Tschechien und Bulgarien setzen ebenfalls auf Atomkraft

Der tschechische Regierungschef Mirek Topolanek pries den Atomstrom als umweltfreundliche Energiequelle für Europa an. Der sozialistische bulgarische Regierungschef Sergej Stanischew kündigte ebenfalls ein Festhalten an der Kernkraft an. "Das ist sehr viel umweltfreundlicher als die konventionelle thermische Energie", sagte er. Beim bindenden Ziel für erneuerbare Energien zeigte er sich skeptisch und plädierte für realistische Vorgaben: "So etwas könnte man vielleicht auf europäischer Ebene erreichen, aber einige Mitgliedstaaten könnten es kaum schaffen."

Skandinavien und Wien für grüne Energie

Starke Unterstützung erfuhr Merkel aus den skandinavischen Staaten und Österreich. "Von diesem Gipfel darf kein europäisches Signal ausgehen, dass die künftige grüne Energie die Atomenergie ist", sagte Österreichs Kanzler Alfred Gusenbauer. "Aber ich füge hinzu, dass wir keine europäische Formulierung akzeptieren würden, die eine weitere Konzentration auf Atomenergie unterstreicht."

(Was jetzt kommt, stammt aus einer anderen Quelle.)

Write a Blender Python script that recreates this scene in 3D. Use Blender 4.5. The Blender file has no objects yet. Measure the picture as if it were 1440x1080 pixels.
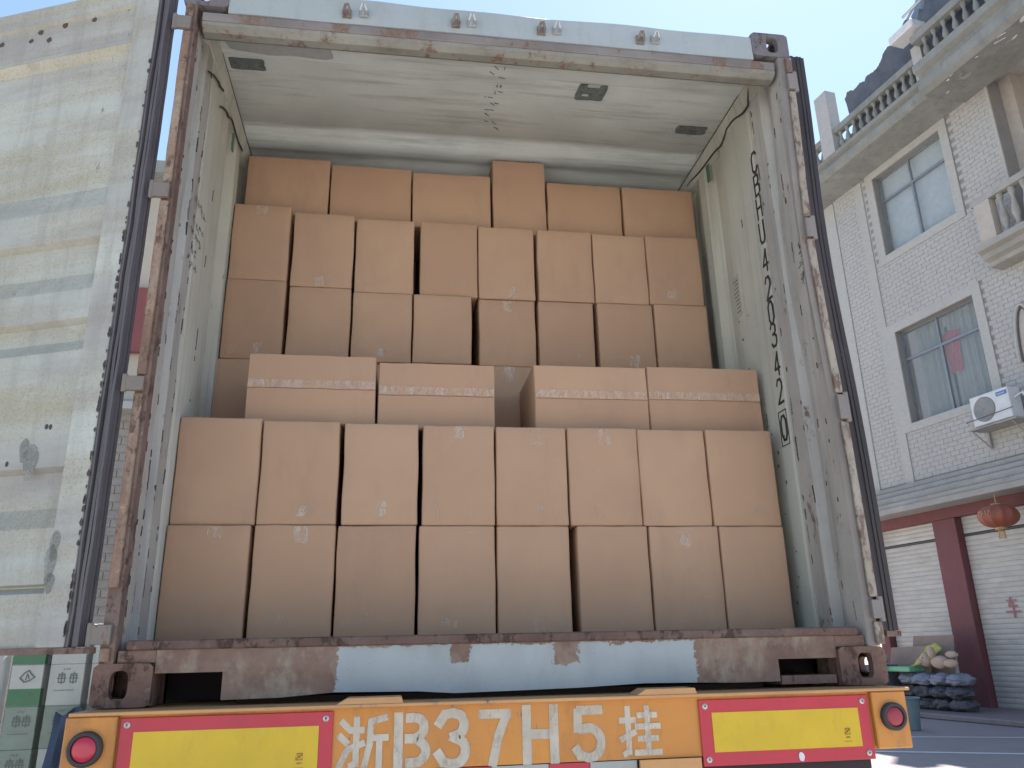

Der schwedische Regierungschef Fredrik Reinfeldt forderte von der Gipfelrunde, ehrgeizige Ziele festzuschreiben. "Europa muss eine Führungsrolle übernehmen", sagte er. Sonst werde es nicht gelingen, China, Indien und andere aufstrebende Volkswirtschaften als Verbündete im Kampf gegen den Klimawandel zu gewinnen. Sein dänischer Kollege Anders Fogh Rasmussen sagte: "Europa muss grüner werden." Sein Land zeige, dass Klimaschutz und eine wettbewerbsfähige Wirtschaft kein Widerspruch seien müssen.

Pöttering: "Es ist eine Minute vor zwölf"

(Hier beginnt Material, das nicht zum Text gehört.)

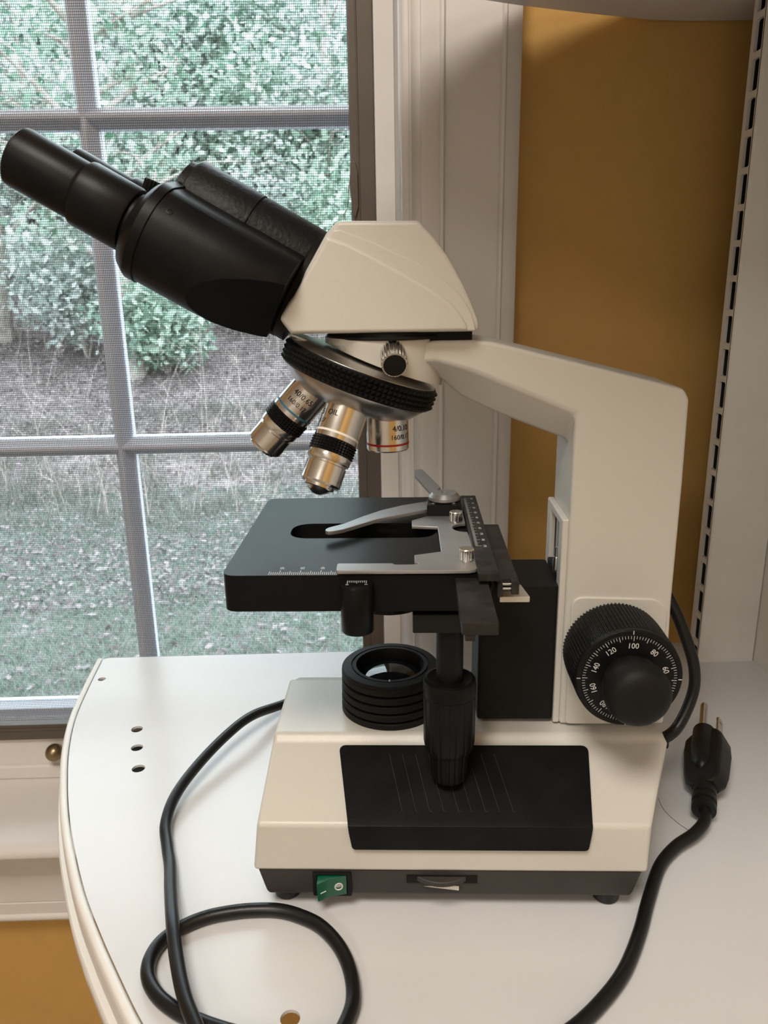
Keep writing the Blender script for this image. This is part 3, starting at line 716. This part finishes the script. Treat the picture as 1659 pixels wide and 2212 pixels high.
# ---- focusing block between column and stage
obj('focus_block', [prism(round_poly([(2.05, -2.1), (6.36, -2.1), (6.36, 2.25), (2.05, 2.25)], 0.2, 3), 8.05, 16.2, lambda a, b, h: (a, b, h)), box(6.3, 6.75, -1.2, 1.3, 8.3, 16.7)], 'black_matte', MS, 0.06)
obj('limit_plate', [box(2.3, 6.2, -1.6, 1.6, 7.85, 8.06)], 'black_matte', MS, 0.03)

# ---- stage
stage = obj('stage', plate(round_poly([(-10.85, -6.98), (2.2, -6.98), (2.2, 6.95), (-10.85, 6.95)], [0.75, 0.3, 0.5, 0.75], 6),
                           [round_poly([(-8.42, -1.35), (-0.26, -1.35), (-0.26, 1.35), (-8.42, 1.35)], 1.32, 10)], 16.92, 18.8, lambda a, b, h: (a, b, h)), 'stage', MS, 0.06, 2, bang=50, sharp=40)
obj('stage_bracket', [box(-1.6, 2.2, -2.0, 2.0, 15.4, 16.95), box(1.0, 3.0, -2.1, 2.2, 14.2, 16.95)], 'black_matte', MS, 0.08)
obj('condenser', [lathe([(1.7, 14.5), (2.15, 14.55), (2.2, 14.8), (2.2, 15.2), (2.1, 15.25), (2.1, 15.4), (2.25, 15.45), (2.25, 16.95)], (*OA, 0), (0, 0, 1), 64)], 'black', MS, sharp=30)
cl = obj('condenser_top', [lathe([(1.1, 16.9), (1.1, 18.0), (1.05, 18.05), (0.85, 18.05), (0.8, 17.95), (0, 17.95)], (*OA, 0), (0, 0, 1), 48)], 'chrome', MS, sharp=30)
obj('condenser_lens', lathe([(0.82, 17.96), (0.6, 18.05), (0, 18.1)], (*OA, 0), (0, 0, 1), 32), 'glass', cl)
# scale on the front edge of the stage
sg_ = Geo(); u60 = -8.05
for k in range(0, 66):
    u = u60 + 0.1*(60 - (65 - k)); 
    m_ = 65 - k; L = 0.62 if m_ % 10 == 0 else (0.5 if m_ % 5 == 0 else 0.36)
    sg_.add([(u - 0.013, -6.94, 18.815), (u + 0.013, -6.94, 18.815), (u + 0.013, -6.94 + L, 18.815), (u - 0.013, -6.94 + L, 18.815)], [(0, 1, 2, 3)])
for val in (60, 50, 40, 30):
    u = u60 + 0.1*(60 - val)
    q = text_geo(str(val), 0.30, lambda x, y: (u + 0.03 + y, -6.02 - x, 18.815)); sg_.add(q.v, q.f)
obj('stage_scale', sg_, 'white_ink', stage, smooth=False)
# vernier post
vp = obj('vernier_post', [lathe([(0.76, 16.08), (0.80, 16.14), (0.80, 18.42), (0.74, 18.52), (0.0, 18.52)], (-4.28, -7.3, 0), (0, 0, 1), 48)], 'stage', MS, sharp=40)
vm_ = Geo()
for k in range(11):
    u = -4.72 + 0.09*k; L = 0.34 if k in (0, 5, 10) else 0.24
    vm_.add([(u - 0.012, -7.02 - L, 18.535), (u + 0.012, -7.02 - L, 18.535), (u + 0.012, -7.02, 18.535), (u - 0.012, -7.02, 18.535)], [(0, 1, 2, 3)])
for val, u in (('10', -4.72), ('0', -3.82)):
    q = text_geo(val, 0.2, lambda x, y: (u + y, -7.5 - x, 18.535)); vm_.add(q.v, q.f)
obj('vernier_mark', vm_, 'white_ink', vp, smooth=False)

# ---- mechanical slide holder on the stage
fl = lambda a, b, h: (a, b, h)
hp = [(-5.22, -6.08), (-2.58, -6.1), (-2.47, -6.28), (-1.62, -6.28), (-1.42, -6.24), (-1.30, -6.12), (-1.36, -6.0), (-1.50, -5.98), (-1.50, -4.93), (-0.14, -4.42), (-0.17, -0.30), (-1.61, -0.08), (-1.61, 0.98), (-0.61, 1.9), (-0.65, 2.95), (1.42, 2.95)]
hp += [(1.42, 0.35)] + [(1.42 - 0.78*math.sin(math.pi*k/10), -0.45 + 0.8*math.cos(math.pi*k/10)) for k in range(1, 10)] + [(1.42, -1.25)]
hp += [(1.66, -6.3), (1.6, -6.75), (1.38, -7.0), (1.05, -7.12), (-5.18, -7.1), (-5.26, -7.0), (-5.28, -6.2)]
hold = obj('slide_holder', prism(hp, 18.9, 19.08, fl), 'aluminium', MS, 0.035, 2)
clipp = [(-0.55, 3.85), (-2.19, 2.95), (-3.39, 1.95), (-4.4, 0.75), (-5.37, -0.62), (-6.15, -1.32), (-6.3, -1.6), (-6.28, -1.9), (-6.1, -2.05), (-5.85, -2.0), (-5.28, -1.65), (-3.75, -0.05), (-3.52, 0.18), (-0.6, 2.1)]
obj('clip_finger', prism(clipp, 19.2, 19.42, fl), 'aluminium', hold, 0.04, 2)
obj('clip_block', prism(round_poly([(-0.72, -0.02), (1.25, -0.1), (1.36, 3.3), (-0.62, 3.3)], 0.2, 4), 19.08, 19.75, fl).map(lambda p: (p[0], p[1]*0.55 + 1.75, p[2])), 'black_matte', hold, 0.05)
for u in (-0.35, 0.85):
    obj('block_screw', lathe([(0.0, 0.0), (0.14, 0.0), (0.14, 0.05), (0.06, 0.05), (0.05, 0.02), (0, 0.02)][1:], (u, 2.0, 19.74), (0, 0, 1), 20), 'steel', hold)
obj('clip_pivot', lathe([(0.86, 0), (0.92, 0.06), (0.92, 0.22), (0.72, 0.45), (0.2, 0.45), (0.18, 0.36), (0, 0.36)], (0.33, 2.75, 19.8), (0, 0, 1), 48), 'aluminium', hold, sharp=30)
lev = [(0.0, 3.1), (-0.5, 3.0), (-1.3, 5.2), (-1.4, 5.8), (-1.2, 6.15), (-0.9, 6.1), (-0.68, 5.7)]
obj('clip_lever', prism(round_poly([(-0.45, 2.9), (-1.42, 5.1), (-1.42, 5.75), (-0.95, 5.85), (0.15, 3.6)], [0.02, 0.2, 0.35, 0.3, 0.02], 4), 20.0, 20.16, fl).map(lambda p: (p[0], p[1], p[2] + max(0, (p[1] - 3.0))*0.28)), 'aluminium', hold, 0.03)
sg2, rf2 = ridges(20)
for (u, v) in ((0.90, 0.62), (1.04, -5.75)):
    obj('holder_screw', [lathe([(0.36, 0.0), (0.37, 0.03), (0.37, 0.5), (0.34, 0.54), (0, 0.54)], (u, v, 19.16), (0, 0, 1), 80, rfun=lambda k, h: (1.0, 1.0, 0.94, 0.94)[k % 4]), lathe([(0.3, 0), (0.3, 0.1)], (u, v, 19.06), (0, 0, 1), 24)], 'chrome', hold, sharp=25)
# carriage bars
bar = obj('carriage_bar', [box(1.46, 2.42, -7.95, 5.75, 18.82, 19.22)], 'dusty', MS, 0.05)
rs = Geo()
for k in range(91):
    v = -4.05 + 0.1*k; L = 0.32 if k % 10 == 0 else (0.24 if k % 5 == 0 else 0.14)
    rs.add([(1.62, v - 0.012, 19.235), (1.62 + L, v - 0.012, 19.235), (1.62 + L, v + 0.012, 19.235), (1.62, v + 0.012, 19.235)], [(0, 1, 2, 3)])
for k in range(10):
    q = text_geo(str(190 - 10*k), 0.22, lambda x, y: (2.1 + y, -4.05 + k - x*1.1, 19.235)); rs.add(q.v, q.f)
obj('carriage_scale', rs, 'white_ink', bar, smooth=False)
obj('guide_rail', [box(2.36, 3.42, -7.05, 1.58, 17.95, 18.62), box(2.36, 2.62, -7.8, -6.9, 17.95, 18.62), box(3.06, 3.42, -7.5, -6.9, 17.95, 18.6)], 'dusty', MS, 0.05)
for w in (18.13, 18.36): obj('guide_rod', lathe([(0.065, 0), (0.065, 0.5)], (2.62, -7.12, w), (1, 0, 0), 12), 'steel', MS)
yb = obj('drive_bar', [box(0.42, 1.95, -12.1, -6.9, 18.05, 18.62), box(0.55, 1.0, -12.05, -11.6, 17.75, 18.06)], 'dusty', MS, 0.05)
obj('rack_plate', [prism([(2.75, -5.55), (4.25, -5.55), (4.02, -3.9), (3.8, -3.8), (2.75, -3.8)], 16.75, 17.05, fl)], 'raw_alu', MS, 0.03)
obj('rack_support', [box(2.1, 3.0, -4.9, 1.5, 16.2, 17.95)], 'black_matte', MS, 0.05)
# coaxial stage drive
DC = (0.26, -5.8)
obj('drive_plate', [box(-1.62, 2.1, -6.7, -2.0, 15.6, 16.6)], 'black_matte', MS, 0.06)
obj('drive_shaft', lathe([(0.69, 12.2), (0.69, 15.75)], (*DC, 0), (0, 0, 1), 40), 'black', MS)
def dr(n, lo): return lambda k, h: (1.0 if (k // 3) % 2 else lo)
obj('upper_drive_knob', [lathe([(0.9, 12.62), (1.15, 12.72), (1.32, 12.66), (1.37, 12.45), (1.37, 11.9), (1.33, 11.85), (1.32, 11.7)][::-1], (*DC, 0), (0, 0, 1), 96),
                         lathe([(0.95, 8.45), (1.16, 8.52), (1.28, 8.75), (1.34, 9.1), (1.345, 11.8)], (*DC, 0), (0, 0, 1), 108, rfun=lambda k, h: (1.0, 1.0, 1.0, 1.0, 0.965, 0.965)[k % 6])], 'black', MS, sharp=25)
obj('lower_drive_knob', [lathe([(0.82, 6.8), (0.92, 6.88), (0.96, 7.2), (1.02, 8.6)], (*DC, 0), (0, 0, 1), 84, rfun=lambda k, h: (1.0, 1.0, 1.0, 1.0, 0.95, 0.95)[k % 6])], 'black', MS, sharp=25)

# ---- head
head_o = [(-5.02, 35.05), (-1.2, 35.0), (-0.44, 34.2), (0.24, 33.3), (0.93, 32.1), (1.37, 31.15), (1.72, 30.3), (1.72, 29.86), (-7.5, 29.86), (-8.02, 30.6), (-5.58, 34.5)]
head = obj('head', prism(head_o, -2.92, 2.92, UW), 'cream', MS, 0.28, 4, bang=20)
pan = [(-5.50, 34.36), (-4.48, 34.0), (-3.24, 33.38), (-1.75, 32.57), (-0.56, 31.9), (0.32, 31.26), (0.8, 30.71), (1.09, 30.23), (1.2, 29.9), (-7.42, 29.9), (-7.9, 30.6)]
pan2 = [(-5.2, 34.62), (-4.88, 34.66), (-3.32, 34.05), (-1.35, 33.15), (-0.15, 32.44), (0.81, 31.58), (1.28, 30.84), (1.5, 30.21), (1.53, 29.9), (-7.44, 29.88), (-7.94, 30.6)]
for a, b in ((-3.1, -2.7), (2.7, 3.1)):
    obj('head_side_step', prism(pan2, a, b, UW), 'cream', head, 0.08, 3, bang=20)
for a, b in ((-3.3, -2.7), (2.7, 3.3)):
    obj('head_side', prism(pan, a, b, UW), 'cream', head, 0.2, 4, bang=20)
obj('head_joint', [lathe([(3.3, 29.5), (3.3, 29.66), (3.1, 29.7), (3.1, 29.9)], (-2.7, 0, 0), (0, 0, 1), 64), box(-3, 1.45, -2.2, 2.2, 29.4, 29.86)], 'ink', MS, 0.04)
sgt = 96
ts = obj('thumb_screw', [lathe([(0.55, 0.0), (0.64, 0.06), (0.65, 1.1), (0.64, 1.55), (0.60, 1.62)], (-2.5, -2.85, 28.95), (0.08, -1, -0.34), 96, rfun=lambda k, h: (1.0, 1.0, 0.95, 0.95)[k % 4])], 'chrome', MS, sharp=25)
obj('thumb_screw_face', lathe([(0.56, 1.6), (0.54, 1.645), (0, 1.65)], (-2.5, -2.85, 28.95), (0.08, -1, -0.34), 32), 'ink', ts)

# ---- revolving nosepiece with four objectives
AP = Vector((-2.95, 0, 31.1)); TAU = math.radians(21.0); ALF = math.radians(21.5)
dT = Vector((-math.sin(TAU), 0, -math.cos(TAU))); e1 = Vector((math.cos(TAU), 0, -math.sin(TAU))); e2 = Vector((0, -1, 0))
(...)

Der Präsident des Europäischen Parlaments, Hans-Gert Pöttering, rief die EU-Staats- und Regierungschefs auf, in der Klimadebatte ihre Bedenken endlich zurückzustellen und zu einem Kompromiss zu kommen. Nötig sei eine "Führungsrolle" der EU beim Klimaschutz, sagte Pöttering nach einem Treffen mit dem EU-Gipfel in Brüssel. Doch werde von einigen EU-Mitgliedsstaaten offenbar immer noch die Dramatik des Klimawandels unterschätzt. Pöttering erinnerte daran, dass eine drohende Erderwärmung um fünf Prozent etwa dem Temperaturanstieg seit der letzten Eiszeit bis heute entsprechen würde. Europa sei also gefordert, schnell zu handeln. "Es ist nicht fünf vor zwölf, sondern eine Minute vor zwölf", fügte der Parlamentspräsident hinzu.